Most dog owners love to hug their beloved pooches.  And, of course, we think they love it too!  Well, according to “Psychology Today”, Stanley Coren of canine studies at University of British Columbia has found that while dogs like most human contact, hugging gives them some serious stress.   What’s the rub?

The study says most dogs turn their heads when being hugged

While this news will come as a shock to many dog owners, Coren says the clues have always been there in canine body language. Dogs often turn their heads away from whatever is giving them anxiety, sometimes closing their eyes, which is a behavior you can often see in pooches being hugged. Pups also show the whites of their eyes and lower their ears to the sides of their heads when they start feeling stressed; two more cues that often pop up when dogs are being embraced.

In the study, 82 % of dogs showed stress when being hugged

In the Psychology Today piece, Coren describes a recent data collection exercise of his, in which he combed through Flickr and did a Google image search for terms like “hug dog” or “love dog,” and found 250 photos of people hugging their dogs. He and some colleagues then analyzed these photos by rating the dog’s body language, looking for those signs of dog-anxiety. Nearly 82 percent of the dogs in the selected photos showed at least one sign of stress. To reiterate: Dogs hate hugs.

Human-to- human hugs are different than human to dog hugs according to the study

An embrace between humans signals communication and warmth and intimacy, but dogs, of course, are not humans. Coren explains why the restriction of an embrace may annoy or frighten a dog.

The study also says dogs feel trapped when being hugged

Dogs are technically cursorial animals, which is a term that indicates that they are designed for swift running.
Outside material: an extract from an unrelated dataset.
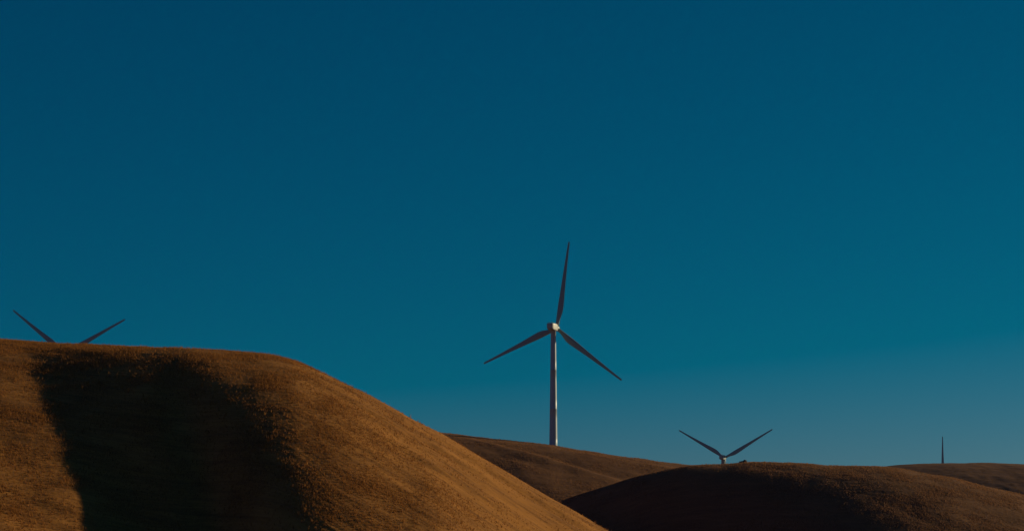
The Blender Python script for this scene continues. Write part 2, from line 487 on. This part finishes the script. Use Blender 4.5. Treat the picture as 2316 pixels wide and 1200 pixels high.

That implies that in times of stress or threat the first line of defense that a dog uses is not his teeth, but rather his ability to run away,” Coren explains. “Behaviorists believe that depriving a dog of that course of action by immobilizing him with a hug can increase his stress level.”

Be careful when you hug a dog that isn’t yours

As always, be careful when approaching a new dog or one that you don’t know.  Maybe that dog will feel threatened when hugging him.  And, of course, small children should be very careful when hugging a dog as they sometimes don’t know how to handle them.

Should you stop hugging your dog?

My personal opinion or take-away from this study is that each dog is different.  Some dogs might love to be hugged while others just tolerate it.  Look for the signs to see if your dog is just, well, being nice to you and putting up with it.  Maybe your does look when you hug him because this is something that you enjoy but your dog doesn’t.  Only you, and your dog will know the real answer!